Vierne was organist at the Cathedral of Notre Dame in Paris, where, after nearly 37 years of working there, the clergy decided that organ recitals were no longer going to be allowed. However, one final recital was scheduled for June 2nd, 1937, supposedly the 1,750th performance of Vierne's career.

Despite having held one of the most prestigious posts an organist could hope for, Vierne's life was otherwise almost unbelievably tragic. His marriage ended after his wife cheated on him (with a friend of his, no less), and because of his job at the cathedral he was never allowed to remarry. His two successive female companions each eventually left him as well. His youngest son died from tuberculosis, and his eldest son and brother were killed fighting in World War I. At one point, he fell and broke his leg and ankle and had to completely relearn his pedal technique (a big part of playing the organ!). Four years of his life were spent living in Switzerland, undergoing then state-of-the-art eye treatments, mostly unsuccessfully; at one point he even had to spend six months in a dark room recovering.

To put it mildly, by 1937 Vierne was not in good shape, physically or emotionally. He was smoking three packs of cigarettes a day, taking tranquilizers, sleeping pills, and inhaling ether when he felt nervous. He was depressed, and lonely. But, on June 2nd, a reported 3,000 people gathered to hear the famous organist of Notre Dame perform. Vierne could barely climb the many steps up to the organ loft, and a doctor even gave him heart stimulant pills to help.

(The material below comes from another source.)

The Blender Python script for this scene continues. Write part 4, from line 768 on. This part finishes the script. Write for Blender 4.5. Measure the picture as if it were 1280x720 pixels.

The program began with one of his own compositions. By the end of the work, Vierne was reportedly clutching at the keys. No one in the cathedral, apart from the very few gathered around Vierne high up in the organ loft, could see what was happening.

Next, he was programed to improvise (something French organists are famous for). Vierne adjusted many stops of the organ, choosing the sounds he wanted to hear.

"I'm going to be ill," he said to his student Maurice Duruflé, who was standing beside him.

Then, the 3,000 in the audience, far below the organ loft, heard a low note come from the organ: the start of the improvisation, they assumed. But right then, Vierne had a heart attack. His foot landed on low E of the pedalboard -- the last note he ever played. He died just a few short moments later.

It's not an entirely depressing story. The great thing is, Vierne had always said that was exactly where he hoped he would die -- at the keyboards of the instrument he loved. The organ bench he was sitting on is even on display in the organ loft at Notre Dame to this day.

For as long as I have played the organ, I have loved Vierne's music. It is colorful, emotional, tragic and triumphant -- just like the story of his life. The 75th anniversary of his legendary death inspired me to commemorate this great composer with a tour of marathon concerts of his six symphonies. I'm gearing up for the first of these, in New York City this Saturday, June 2nd, the exact anniversary of his death. Symphonies 1, 3, & 5 at 3:00 p.m., and Symphonies 2, 4, & 6, at 7:30 p.m.; all played on the new, French-built organ at the Church of the Ascension.